Depuis le 24 août 2016 et l’occupation de la ville frontalière de Jarabulus, la Turquie a étendu sa domination sur les territoires nord-syriens sous prétexte d’établir une zone sécurisée pour les réfugiés syriens. Mais, petit à petit, la Turquie impose son hégémonie sur le nord de la Syrie pour y rester un long moment et y asseoir son occupation.

Depuis le début de la crise en Syrie, la Turquie n’a cessé de demander l’établissement d’une zone tampon dans le nord-syrien, prétextant la présence de communautés turkmènes en danger dans la région d’al-Shahba, au nord d’Alep. 

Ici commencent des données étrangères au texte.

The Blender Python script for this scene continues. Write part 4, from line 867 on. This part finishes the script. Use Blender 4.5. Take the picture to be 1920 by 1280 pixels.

Le 24 août 2016, la Turquie lance l’opération « Bouclier de l’Euphrate ». Officiellement, il s’agit de combattre l’État islamique (EI), à cette époque présent dans la région, et d’établir une zone sécurisée à sa frontière. En réalité, l’opération consiste davantage en une remise des localités de la région par l’EI à la Turquie, en échange d’un approvisionnement en armes et en munitions pour combattre les Forces démocratiques syriennes à l’est de l’Euphrate. Le but est double : éviter la jonction des cantons de Kobanê et d’Afrin tout en barrant aux FDS la route conduisant à Rakka.

Après avoir occupé une partie d’al-Shahba ainsi que le canton d’Afrin, la Turquie a mis en œuvre à l’encontre des populations de ces régions la même politique que le régime baasiste avant elle. Des milliers de familles kurdes et arabes ont été déplacées d’al-Shahba, de la région d’Alep et, en dernier lieu, d’Afrin. Elles ont été remplacées par des familles turkmènes originaires d’Irak et du reste de la Syrie, ainsi que des familles arabes favorables à la Turquie et à sa politique. Ce changement démographique forcé s’est accompagné de l’enlèvement et/ou de l’assassinat de centaines de personnes, le sort de nombre d’entre elles demeurant à ce jour inconnu. Les vols et les pillages massifs obscurcissent encore un peu plus le tableau.

Quelques temps après son arrivée dans ces zones désormais sous sa domination, l’armée d’occupation turque a accroché les photos de ses soldats tués au combat aux entrées des villes occupées. Le drapeau turc est hissé et les portraits du président turc Erdogan sont affichés sur les murs des institutions civiles.

Plus à l’ouest, dans la région d’Idlib, la Turquie a saisi des tours de communication. Un pas supplémentaire après avoir entrepris la construction d’une douzaine de points de contrôle autour de cette région accolée à la province turque du Hatay. La construction de ces tours de surveillance s’inscrit dans le cadre des zones de désescalades, instaurées et garanties, en théorie, par la Turquie, l’Iran, la Russie et le régime syrien. 

Des compagnies de télécommunication turques sont en train d’installer des relais de communication à proximité des postes d’observation turcs afin d’en prévenir le vol ou la destruction. 

La politique d’occupation turque chez son voisin devient de plus en plus profonde et patente. La formation de conseils locaux, de la police libre, l’instauration de cursus en langue turque dans les écoles par la Turquie dans les zones qu’elle contrôle, leur turquification générale, rendent évidente la volonté turque de demeurer en Syrie sur le long terme.